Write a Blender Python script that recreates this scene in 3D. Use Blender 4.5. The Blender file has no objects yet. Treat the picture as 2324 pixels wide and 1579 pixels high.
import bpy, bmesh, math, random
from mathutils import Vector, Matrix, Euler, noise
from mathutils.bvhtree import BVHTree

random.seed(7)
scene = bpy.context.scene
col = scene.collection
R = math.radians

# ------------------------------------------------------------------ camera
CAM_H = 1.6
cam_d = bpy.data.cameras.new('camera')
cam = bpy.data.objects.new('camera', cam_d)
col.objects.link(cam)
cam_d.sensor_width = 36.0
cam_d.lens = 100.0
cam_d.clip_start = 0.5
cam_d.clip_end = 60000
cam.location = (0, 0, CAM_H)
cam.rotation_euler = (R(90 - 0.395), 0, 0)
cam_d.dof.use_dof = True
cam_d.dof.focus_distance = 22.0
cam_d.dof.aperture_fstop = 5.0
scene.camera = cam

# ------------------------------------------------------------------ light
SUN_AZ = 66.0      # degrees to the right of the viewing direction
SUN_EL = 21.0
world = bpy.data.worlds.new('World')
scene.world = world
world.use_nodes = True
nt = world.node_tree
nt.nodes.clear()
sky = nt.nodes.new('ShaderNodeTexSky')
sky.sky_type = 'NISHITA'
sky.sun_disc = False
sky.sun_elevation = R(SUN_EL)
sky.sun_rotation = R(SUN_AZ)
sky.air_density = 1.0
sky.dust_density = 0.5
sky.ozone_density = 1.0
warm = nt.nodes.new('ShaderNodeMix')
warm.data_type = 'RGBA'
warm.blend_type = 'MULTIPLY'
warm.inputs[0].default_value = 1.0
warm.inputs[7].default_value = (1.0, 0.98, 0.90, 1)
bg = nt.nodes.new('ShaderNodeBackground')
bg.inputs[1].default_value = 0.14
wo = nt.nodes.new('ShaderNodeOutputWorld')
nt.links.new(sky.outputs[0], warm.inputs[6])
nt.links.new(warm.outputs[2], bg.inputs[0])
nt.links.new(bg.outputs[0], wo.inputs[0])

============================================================

▸ SET TASK
Filter out every line that lacks the word "scene", and copy the rest.

▸ WORKED SOLUTION
Write a Blender Python script that recreates this scene in 3D. Use Blender 4.5. The Blender file has no objects yet. Treat the picture as 2324 pixels wide and 1579 pixels high.
scene = bpy.context.scene
col = scene.collection
scene.camera = cam
scene.world = world